MARGARET Thatcher had a bittersweet affair with Oxford.

As a young Margaret Roberts she left Somerville College, Oxford in 1947, clutching a second class degree in chemistry.

But when she went on to become education minister her relationship with the university turned from fond to frosty.

In 1985, the dons' voted to refuse her an honorary degree in protest against her cuts in funding for education.

Over 1000 academics and administrators packed into the ticket-only meeting to discuss whether she should get a degree.

The vote against was much higher than expected - 738 to 319 - and was greeted with cheers by students who handed in a 5,000 signature petition.

The decision meant Mrs Thatcher became the first Oxford-educated prime minister since the war to be denied the honour.

It sparked fierce controversy in the national newspapers and also the letters pages of the Oxford Mail and Times.

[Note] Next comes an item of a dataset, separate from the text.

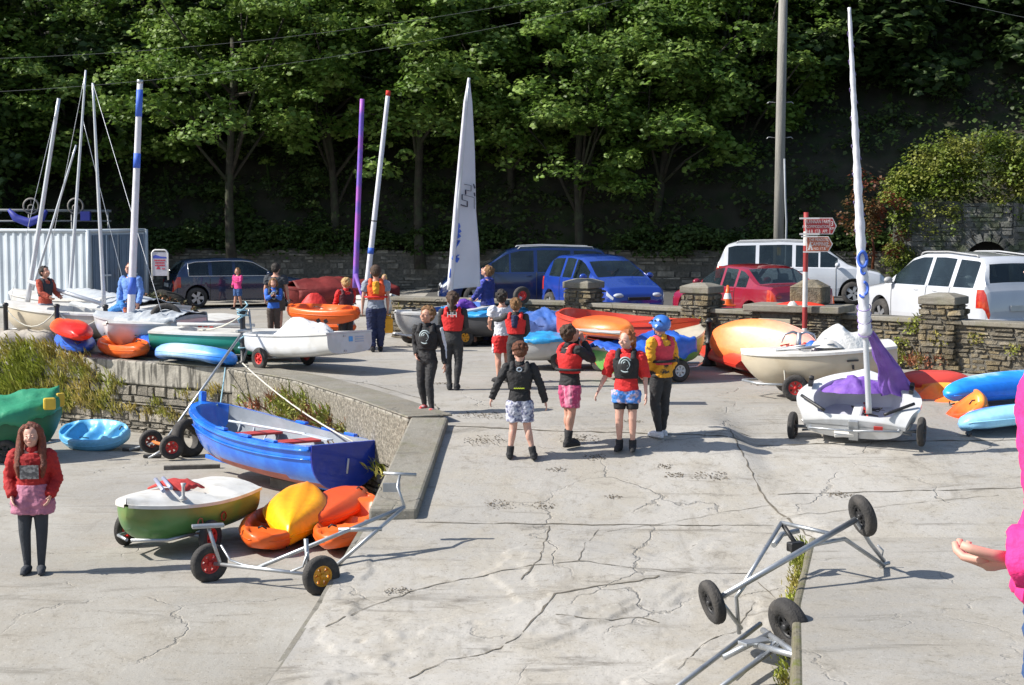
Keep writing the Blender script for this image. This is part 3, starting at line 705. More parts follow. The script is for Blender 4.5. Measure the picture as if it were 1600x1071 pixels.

The warden of All Souls, Sir Patrick Neill, was one of Mrs Thatcher's leading supporters.

He was disappointed at the decision and was quoted at the time as saying: "We have never given honorary degrees in the past because we approved or disapproved of someone's policies."

The principal of Mrs Thatcher's old college, Somerville, also supported her nomination.

Daphne Park said: "You don't stop someone becoming a fellow of an academic body because you dislike them."

But Professor Peter Pulzer, of All Souls, who led the opposition, said: "I think we have sent a message to show our very great concern, our very great worry about the way in which educational policy and educational funding are going in this country.

"I hope the prime minister and the government and the country at large will take note." Mrs Thatcher did not comment on the decision.

A Downing Street spokesman said: "If they do not wish to confer the honour, the prime minister is the last person to wish to receive it."

But revenge is said to be a dish best served cold and the Iron Lady seemed to make her feelings clear in 1998 when her charitable foundation endowed a £2m chair in "enterprise studies" not to Oxford, but to Cambridge University.

That same year, Mrs Thatcher also donated the coveted complete record of her government papers to Churchill College, Cambridge.